Sunday, July 20, 2014

Brazil: Petrobras Executive, Eight Defendants Charged in Over-billing Scandal

According to The Latin American Tribune, prosecutors have filed fraud charges against an executive of Petrobras and eight other suspects over alleged gross over-billing for a contract, the latest corruption scandal to rock the Brazilian state-controlled oil giant.

Petrobras’ former chief international officer, Jorge Luíz Zelada, is accused of favoring Brazil’s Odebrecht in a 2010 auction in which the construction group was awarded an $825.6 million contract, the Rio de Janeiro state Attorney General’s Office said in a statement.

Also under investigation are Odebrecht’s contract director, Marco Antonio Duran, and the Petrobras attorneys, technicians and engineers who were involved in the alleged fraud related to a project to adapt Petrobras’s assets in eleven countries

The suspects could face up to four years in prison and fines equivalent to 2% of the value of the Action Program for Certification in Safety, Health and Environment contract, or PAC SMS.

The Rio de Janeiro AG’s office also has urged state police to open probes into other suspicious contracts signed in recent years by Petrobras, including the 2010 sale of the refinery in San Lorenzo, Argentina, a transaction that already is under investigation for alleged irregularities.

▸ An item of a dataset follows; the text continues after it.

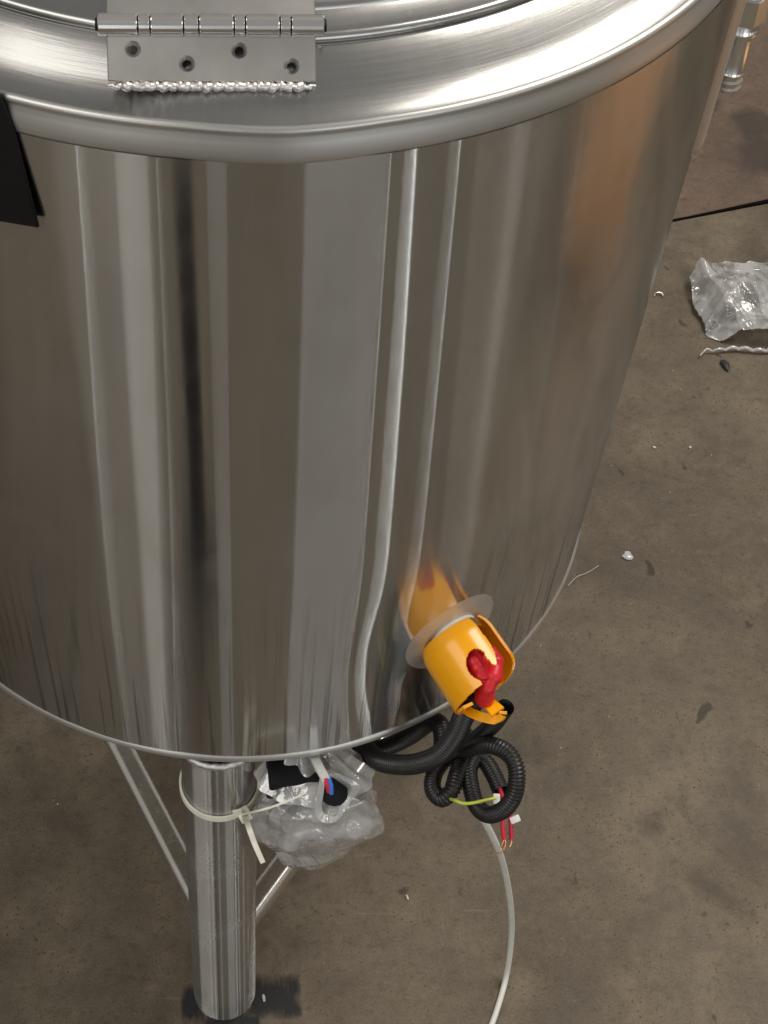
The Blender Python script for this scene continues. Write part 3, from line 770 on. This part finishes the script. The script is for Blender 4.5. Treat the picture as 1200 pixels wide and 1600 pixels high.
# ------------------------------------------------------------------ floor litter
# crumpled clear film on the right
def scrap(u, v):
    x = u - .5; y = v - .5
    ang = math.atan2(y, x); rad = math.hypot(x, y) * 2
    px = .700 + .150 * x + .02 * noise.noise(Vector((x * 3, y * 3, 4))); py = .733 + .185 * y + .02 * noise.noise(Vector((x * 3, y * 3, 9)))
    p = Vector((px, py, 0))
    h = .022 * (1.1 - rad * .8) + .080 * crease(p, 10, 1.7, 4) + .022 * crease(p, 32, 5.1, 4)
    return Vector((px, py, max(.002, h)))
V, F = grid(170, 170, scrap)
F = [f for f in F if (lambda c: (c - Vector((.705, .733, c.z))).length < .086 + .030 * crease(Vector((c.x, c.y, 0)), 16, 3.3, 3) + .016 * noise.noise(Vector((math.atan2(c.y - .733, c.x - .705) * 1.6, 2, 0))))(sum((Vector(V[i]) for i in f), Vector()) / 4)]
sc = obj('plastic_scrap', V, F, M['film'], None); tag(sc, 'crumpled clear plastic film lying on the floor at the right edge', 'plastic film')
pts = [Vector((.6165 + .10 * t, .640 - .002 * math.sin(t * 9) + .012 * (0 if t > .1 else (t - .1) * 10) * .9, .004 + .004 * abs(math.sin(t * 17)))) for t in [i / 60 for i in range(61)]]
tube('rolled_edge', pts, lambda k, s: .0009 + .0022 * min(1, s * 2) * (.8 + .2 * noise.noise(Vector((k * .5, 0, 0)))), M['film'], sc, 8)

def chip(name, loc, size, mat, label, rz=0, seed=0, cat='chip'):
    bm = bmesh.new(); bmesh.ops.create_icosphere(bm, subdivisions=2, radius=.5)
    for v in bm.verts:
        v.co *= 1 + .5 * noise.noise(v.co * 2.2 + Vector((seed, 0, 0)))
    bmesh.ops.scale(bm, vec=size, verts=bm.verts); bmesh.ops.rotate(bm, matrix=Matrix.Rotation(rz, 3, 'Z'), verts=bm.verts)
    zmin = min(v.co.z for v in bm.verts)
    o = from_bm(name, bm, mat); o.location = (loc[0], loc[1], -zmin); return tag(o, label, cat)
chip('dark_chip', (.6491, .6126), (.010, .021, .006), M['chip_dark'], 'dark blue-black chip on the floor below the plastic film', .3, 1)
chip('clear_chip', (.4691, .2878), (.013, .012, .004), M['film'], 'small clear plastic dot on the floor right of the tank', 0, 2)
chip('pale_chip', (.5295, .4661), (.0045, .004, .003), M['chip_pale'], 'tiny pale chip on the floor close beside the tank wall', 0, 3)
chip('pale_chip', (.5767, .4661), (.004, .004, .003), M['chip_pale'], 'tiny pale chip on the floor right of another, farther from the tank', 0, 4)
chip('pale_chip', (.1699, -.1663), (.0030, .0065, .003), M['chip_pale'], 'tiny white chip on the floor right of the clear bag', .4, 5)
chip('pale_chip', (.0180, -.2745), (.0032, .0080, .003), M['chip_pale'], 'tiny white chip on the black smear beside the leg foot', .2, 6)
st = wire('staple', [(.572, .748, .001), (.574, .7515, .004), (.582, .7515, .004), (.5845, .747, .001)], .0010, M['polished'])
tag(st, 'small bent wire staple on the floor by the tank right side', 'staple')
sl = wire('thread', [(.3900, .2430, .0015), (.402, .255, .003), (.416, .262, .002), (.4314, .2732, .0015)], .00035, M['chip_pale'])
tag(sl, 'thin pale thread on the floor right of the tank bottom', 'thread')
# grit nobody could count
V = []; F = []
rg = random.Random(3)
for k in range(210):
    x = rg.uniform(-.5, 1.0); y = rg.uniform(-.45, 1.5); s = rg.choice((.0006, .0008, .001, .0014)); b0 = len(V)
    for dx, dy, dz in ((1, 0, 0), (-.5, .87, 0), (-.5, -.87, 0), (0, 0, 1.1)): V.append((x + dx * s * rg.uniform(.6, 1.4), y + dy * s * rg.uniform(.6, 1.4), dz * s + .0002))
    F += [(b0, b0 + 1, b0 + 3), (b0 + 1, b0 + 2, b0 + 3), (b0 + 2, b0, b0 + 3)]
tag(obj('floor_grit', V, F, M['chip_pale'], None, False), 'fine pale grit scattered over the concrete floor', 'grit', kind='stuff')
# black brushed smear round the leg foot: dry strokes with soft ragged ends
def smear_mask(x, y):
    n1 = noise.noise(Vector((x * 420, y * 25, 0))); n2 = noise.noise(Vector((x * 1300, y * 60, 3))); n3 = noise.noise(Vector((x * 60, y * 60, 5))); n4 = noise.noise(Vector((x * 2100, y * 40, 8))) + .6 * noise.noise(Vector((x * 130, y * 90, 8)))
    m = 0
    for x0, x1, y0, y1 in ((.000, .0575, -.300, -.247), (-.066, -.035, -.304, -.257), (-.045, .015, -.318, -.286)):
        d = min((x - x0) / .008 + n3 * .6, (x1 - x) / .007 + n3 * .7, (y - y0) / .014 + n4 * .25, (y1 - y) / .012 + n4 * .28)
        m = max(m, min(1, d))
    return max(0, min(1, m * (.86 + .5 * n3 + .35 * n2)))
V, F = grid(230, 140, lambda u, v: Vector((-.075 + .14 * u, -.330 + .09 * v, .0006)))
k = N('black_smear'); p_ = k.n('ShaderNodeBsdfPrincipled'); p_.inputs['Base Color'].default_value = (.020, .021, .025, 1); p_.inputs['Roughness'].default_value = .6
at = k.n('ShaderNodeAttribute'); at.attribute_name = 'cover'
tr = k.n('ShaderNodeBsdfTransparent'); mx = k.n('ShaderNodeMixShader')
fz = k.noise(k.scaled(k.pos(), (900, 260, 1)), 1, 3)
k.l(k.ramp(k.math('ADD', at.outputs['Fac'], k.math('MULTIPLY_ADD', fz, .36, -.18)), [(.1, 0.0), (.9, .9)]), mx.inputs[0])
k.l(tr.outputs[0], mx.inputs[1]); k.l(p_.outputs[0], mx.inputs[2]); k.l(mx.outputs[0], k.out.inputs[0])
so = obj('smear', V, F, k.m, None, False)
atr = so.data.attributes.new('cover', 'FLOAT', 'POINT')
atr.data.foreach_set('value', [smear_mask(v_[0], v_[1]) for v_ in V])
tag(so, 'black brushed smear on the concrete around the front leg foot', 'smear')

# ------------------------------------------------------------------ black post added out of view to put the dark band in the steel
post = lathe('reflection_post', [(0, 0), (.075, 0), (.075, .008), (.027, .012), (.027, .66), (.022, .67), (0, .67)], M['matte_black'], None, 40, 35, (-.155, -.80, 0))
tag(post, 'black upright post added out of view, mirrored as a dark band in the tank wall', 'post')

# ------------------------------------------------------------------ cardboard box beside the tank, seen mirrored in the wall
bx = empty('cardboard_box', (1.42, -.10, 0)); tag(bx, 'brown cardboard box beyond the right edge, mirrored in the upper tank wall', 'box')
o = bevel_box('carton', (.42, .50, .44), M['card'], bx, .004, 2); o.location = (0, 0, .2205)
for s in (-1, 1):
    f = bevel_box('flap', (.205, .49, .004), M['card'], bx, .001, 1); f.location = (s * .104, 0, .4435)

Prosecutors also suspect wrongdoing in the purchase of an exploratory block in Namibia, the contracting of an offshore drilling company, and the 2013 sale of Petrobras Argentina’s 27.3% stake in energy distributor Edesur.

COMMENT: Brazil’s Congress has already created a pair of commissions to investigate allegations of corruption involving two Petrobras transactions. One of them, approved by Petrobras’s board in 2006, when it was chaired by incumbent Brazilian President Dilma Rousseff, involved the purchase of a US refinery at an exorbitantly high cost.

Opposition parties have called on Rousseff to explain her role in approving that acquisition; the President herself has demanded a thorough investigation into alleged irregularities.

The other controversial transaction was Petrobras’s joint venture with Venezuelan state oil company PDVSA to build the Abreu e Lima refinery in the northeastern Brazilian state of Pernambuco. Petrobras later abandoned its partnership with PDVSA after the Venezuelan company was unable to secure its share of the funding for the project, whose price tag has soared from an initial budget of $2.5 billion to more than $18 billion.